Problem description => Restate the listing that follows word for word, without its pictures.

* Start Data provided *

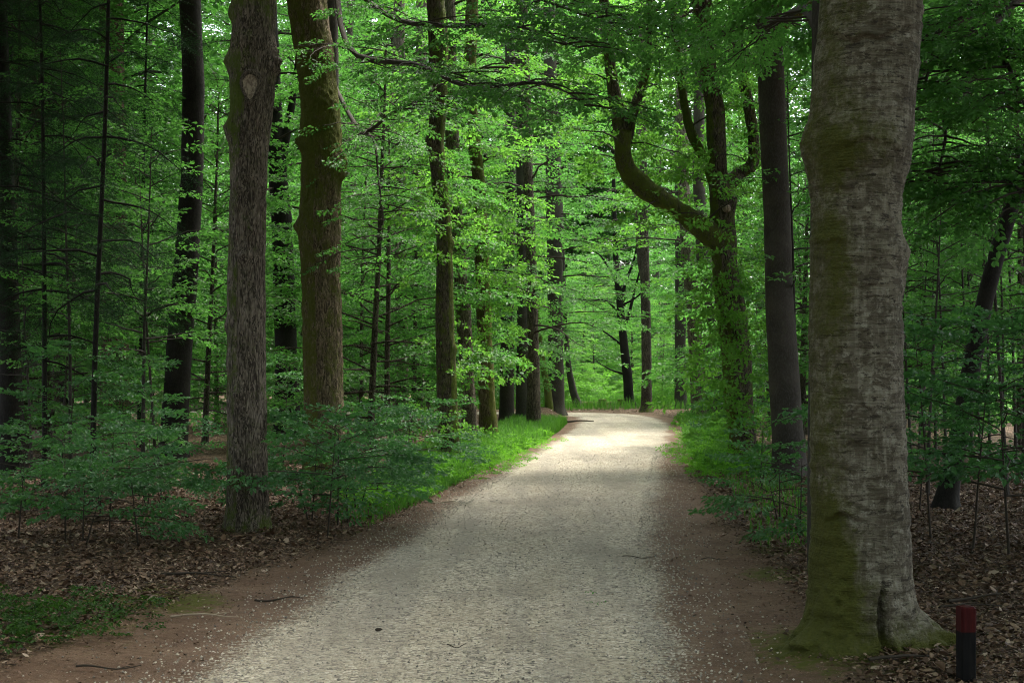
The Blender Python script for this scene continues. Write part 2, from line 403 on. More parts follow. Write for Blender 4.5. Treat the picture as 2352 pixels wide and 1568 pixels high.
def compose(rng, P, D, U, S, temps):
    """sprays with direction D and up U at points P -> verts, faces, var"""
    P, D, U, S = (np.asarray(a, float) for a in (P, D, U, S))
    D /= np.linalg.norm(D, axis=1)[:, None]; W = np.cross(U, D); W /= np.linalg.norm(W, axis=1)[:, None] + 1e-9; U = np.cross(D, W)
    Mx = np.stack([D, W, U], -1) * S[:, None, None]
    which = rng.integers(0, len(temps), len(P)); Vs, Fs, As, n = [], [], [], 0
    for k, tp in enumerate(temps):
        m = which == k
        if not m.any(): continue
        nl, nv = tp.shape[:2]
        V = np.einsum('mij,lvj->mlvi', Mx[m], tp) + P[m][:, None, None, :]
        base = np.arange(m.sum() * nl)[:, None] * nv + n
        if nv == 4: f = base + np.array([[0, 1, 2, 3]])
        else: f = np.concatenate([base + np.array([[0, 1, 2, 3]]), base + np.array([[0, 3, 4, 5]])])
        sv = np.clip(rng.normal(.45, .22, m.sum()), 0, 1)[:, None] + rng.normal(0, .2, (m.sum(), nl))
        As.append(np.repeat(np.clip(sv, 0, 1).ravel(), nv)); Vs.append(V.reshape(-1, 3)); Fs.append(f); n += m.sum() * nl * nv
    return np.concatenate(Vs), np.concatenate(Fs), np.concatenate(As)
class Leaves:
    def __init__(s): s.P, s.D, s.U, s.S = [], [], [], []
    def add(s, p, d, u, sc): s.P.append(p); s.D.append(d); s.U.append(u); s.S.append(sc)
    def mesh(s, rng, name, temps, mat):
        V, Fc, A = compose(rng, s.P, s.D, s.U, s.S, temps)
        return mesh(name, V, [Fc], mat, {'var': A})

def bough(rng, P0, az, length, elev, droop, r0, lv, buf, per_m=7, fan=.38, scale=1.0, k=5, start=.22, ulean=.18, sub=True):
    """one branch with a flat fan of leaf sprays"""
    n = 7; t = np.linspace(0, 1, n)
    d = np.array([math.cos(az), math.sin(az)]); side = np.array([-d[1], d[0], 0])
    wob = np.cumsum(rng.normal(0, .035, n)) * length
    P = np.empty((n, 3))
    P[:, :2] = P0[:2] + d * (t * length)[:, None] * math.cos(elev) + side[:2] * wob[:, None]
    P[:, 2] = P0[2] + math.sin(elev) * t * length - droop * length * t ** 2 + np.cumsum(rng.normal(0, .012, n)) * length
    if buf is not None: buf.add(*tube(P, r0 * (1 - t * .85) + .002, k))
    m = max(2, int(per_m * length))
    for _ in range(m):
        s = start + (1 - start) * rng.uniform(0, 1) ** .8
        p = np.array([np.interp(s, t, P[:, j]) for j in range(3)])
        w = fan * length * (1 - .75 * s) * 1.4 * rng.uniform(-1, 1)
        j = min(int(s * (n - 1)), n - 2); tg = P[j + 1] - P[j]; tg /= np.linalg.norm(tg)
        sg = 1 if w > 0 else -1
        dirn = tg + side * sg * rng.uniform(.2, 1.1) + np.array([0, 0, rng.normal(-.08, .12)])
        q = p + side * w + tg * abs(w) * .6 + np.array([0, 0, rng.normal(0, .03 * length) - abs(w) * .08])
        lv.add(q, dirn, np.array([rng.normal(0, ulean), rng.normal(0, ulean), 1.0]), scale * rng.uniform(.75, 1.25))
        if sub and buf is not None and abs(w) > .15 * length * fan: buf.add(*tube(np.array([p, p * .4 + q * .6 + [0, 0, .01], q]), [r0 * .22, r0 * .15, .0015], 3))
    return P

def trunk_path(rng, H, lean=.03, bend=.02, n=14):
    t = np.linspace(0, 1, n); a = rng.uniform(0, 2 * PI)
    w = np.cumsum(np.cumsum(rng.normal(0, bend, (n, 2)), 0), 0) * H / n * .5
    return np.stack([math.cos(a) * lean * H * t + w[:, 0], math.sin(a) * lean * H * t + w[:, 1], H * t - .1], -1)
def make_tree(seed, H, r0, lo, Rc, nb, per_m, temps, leafmat, bark, scale=1.0, droop=.22, elev=(.05, .5), shape='layer', fan=.38, wood=True, name='tree', lean=.02, stems=1, sub=False, k=9):
    rng = np.random.default_rng(seed); buf = Buf(); lv = Leaves()
    for st in range(stems):
        P = trunk_path(rng, H * (1 if st == 0 else rng.uniform(.6, .9)), lean if st == 0 else .25)
        t = np.linspace(0, 1, len(P)); Hs = P[-1, 2]
        if wood: buf.add(*tube(P, r0 * (1 - .85 * t ** 1.2) * (1 + .5 * np.exp(-t * 30)), k, .06 if r0 > .05 else 0, seed))
        for i in range(nb // stems):
            u = (i + rng.uniform(0, 1)) / (nb // stems); z = lo + (Hs - lo) * u
            if shape == 'layer': pr = (1 - .62 * u ** 1.8) * (.62 + .38 * min(1, u * 5))
            elif shape == 'round': pr = math.sqrt(max(.05, 1 - (2 * u - .85) ** 2 / 1.35))
            else: pr = 1 - .9 * u
            ln = Rc * pr * rng.uniform(.65, 1.15)
            c = np.array([np.interp(z, P[:, 2], P[:, j]) for j in range(3)])
            bough(rng, c, i * 2.4 + rng.uniform(-.5, .5), ln, rng.uniform(*elev) + .35 * u, droop, (r0 * (.34 if r0 > .03 else .5) if shape != 'cone' else .016) * (1 - .6 * u), lv, buf if wood else None, per_m, fan, scale, 5 if r0 > .05 else 4, .06 if shape == 'cone' else .22, sub=sub)
    return (buf.mesh(name + '_trunk', bark, 'moss', True) if wood else None), lv.mesh(rng, name + '_crown', temps, leafmat)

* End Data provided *

Output below =>
The Blender Python script for this scene continues. Write part 2, from line 403 on. More parts follow. Write for Blender 4.5. Treat the picture as 2352 pixels wide and 1568 pixels high.
def compose(rng, P, D, U, S, temps):
    """sprays with direction D and up U at points P -> verts, faces, var"""
    P, D, U, S = (np.asarray(a, float) for a in (P, D, U, S))
    D /= np.linalg.norm(D, axis=1)[:, None]; W = np.cross(U, D); W /= np.linalg.norm(W, axis=1)[:, None] + 1e-9; U = np.cross(D, W)
    Mx = np.stack([D, W, U], -1) * S[:, None, None]
    which = rng.integers(0, len(temps), len(P)); Vs, Fs, As, n = [], [], [], 0
    for k, tp in enumerate(temps):
        m = which == k
        if not m.any(): continue
        nl, nv = tp.shape[:2]
        V = np.einsum('mij,lvj->mlvi', Mx[m], tp) + P[m][:, None, None, :]
        base = np.arange(m.sum() * nl)[:, None] * nv + n
        if nv == 4: f = base + np.array([[0, 1, 2, 3]])
        else: f = np.concatenate([base + np.array([[0, 1, 2, 3]]), base + np.array([[0, 3, 4, 5]])])
        sv = np.clip(rng.normal(.45, .22, m.sum()), 0, 1)[:, None] + rng.normal(0, .2, (m.sum(), nl))
        As.append(np.repeat(np.clip(sv, 0, 1).ravel(), nv)); Vs.append(V.reshape(-1, 3)); Fs.append(f); n += m.sum() * nl * nv
    return np.concatenate(Vs), np.concatenate(Fs), np.concatenate(As)
class Leaves:
    def __init__(s): s.P, s.D, s.U, s.S = [], [], [], []
    def add(s, p, d, u, sc): s.P.append(p); s.D.append(d); s.U.append(u); s.S.append(sc)
    def mesh(s, rng, name, temps, mat):
        V, Fc, A = compose(rng, s.P, s.D, s.U, s.S, temps)
        return mesh(name, V, [Fc], mat, {'var': A})

def bough(rng, P0, az, length, elev, droop, r0, lv, buf, per_m=7, fan=.38, scale=1.0, k=5, start=.22, ulean=.18, sub=True):
    """one branch with a flat fan of leaf sprays"""
    n = 7; t = np.linspace(0, 1, n)
    d = np.array([math.cos(az), math.sin(az)]); side = np.array([-d[1], d[0], 0])
    wob = np.cumsum(rng.normal(0, .035, n)) * length
    P = np.empty((n, 3))
    P[:, :2] = P0[:2] + d * (t * length)[:, None] * math.cos(elev) + side[:2] * wob[:, None]
    P[:, 2] = P0[2] + math.sin(elev) * t * length - droop * length * t ** 2 + np.cumsum(rng.normal(0, .012, n)) * length
    if buf is not None: buf.add(*tube(P, r0 * (1 - t * .85) + .002, k))
    m = max(2, int(per_m * length))
    for _ in range(m):
        s = start + (1 - start) * rng.uniform(0, 1) ** .8
        p = np.array([np.interp(s, t, P[:, j]) for j in range(3)])
        w = fan * length * (1 - .75 * s) * 1.4 * rng.uniform(-1, 1)
        j = min(int(s * (n - 1)), n - 2); tg = P[j + 1] - P[j]; tg /= np.linalg.norm(tg)
        sg = 1 if w > 0 else -1
        dirn = tg + side * sg * rng.uniform(.2, 1.1) + np.array([0, 0, rng.normal(-.08, .12)])
        q = p + side * w + tg * abs(w) * .6 + np.array([0, 0, rng.normal(0, .03 * length) - abs(w) * .08])
        lv.add(q, dirn, np.array([rng.normal(0, ulean), rng.normal(0, ulean), 1.0]), scale * rng.uniform(.75, 1.25))
        if sub and buf is not None and abs(w) > .15 * length * fan: buf.add(*tube(np.array([p, p * .4 + q * .6 + [0, 0, .01], q]), [r0 * .22, r0 * .15, .0015], 3))
    return P

def trunk_path(rng, H, lean=.03, bend=.02, n=14):
    t = np.linspace(0, 1, n); a = rng.uniform(0, 2 * PI)
    w = np.cumsum(np.cumsum(rng.normal(0, bend, (n, 2)), 0), 0) * H / n * .5
    return np.stack([math.cos(a) * lean * H * t + w[:, 0], math.sin(a) * lean * H * t + w[:, 1], H * t - .1], -1)
def make_tree(seed, H, r0, lo, Rc, nb, per_m, temps, leafmat, bark, scale=1.0, droop=.22, elev=(.05, .5), shape='layer', fan=.38, wood=True, name='tree', lean=.02, stems=1, sub=False, k=9):
    rng = np.random.default_rng(seed); buf = Buf(); lv = Leaves()
    for st in range(stems):
        P = trunk_path(rng, H * (1 if st == 0 else rng.uniform(.6, .9)), lean if st == 0 else .25)
        t = np.linspace(0, 1, len(P)); Hs = P[-1, 2]
        if wood: buf.add(*tube(P, r0 * (1 - .85 * t ** 1.2) * (1 + .5 * np.exp(-t * 30)), k, .06 if r0 > .05 else 0, seed))
        for i in range(nb // stems):
            u = (i + rng.uniform(0, 1)) / (nb // stems); z = lo + (Hs - lo) * u
            if shape == 'layer': pr = (1 - .62 * u ** 1.8) * (.62 + .38 * min(1, u * 5))
            elif shape == 'round': pr = math.sqrt(max(.05, 1 - (2 * u - .85) ** 2 / 1.35))
            else: pr = 1 - .9 * u
            ln = Rc * pr * rng.uniform(.65, 1.15)
            c = np.array([np.interp(z, P[:, 2], P[:, j]) for j in range(3)])
            bough(rng, c, i * 2.4 + rng.uniform(-.5, .5), ln, rng.uniform(*elev) + .35 * u, droop, (r0 * (.34 if r0 > .03 else .5) if shape != 'cone' else .016) * (1 - .6 * u), lv, buf if wood else None, per_m, fan, scale, 5 if r0 > .05 else 4, .06 if shape == 'cone' else .22, sub=sub)
    return (buf.mesh(name + '_trunk', bark, 'moss', True) if wood else None), lv.mesh(rng, name + '_crown', temps, leafmat)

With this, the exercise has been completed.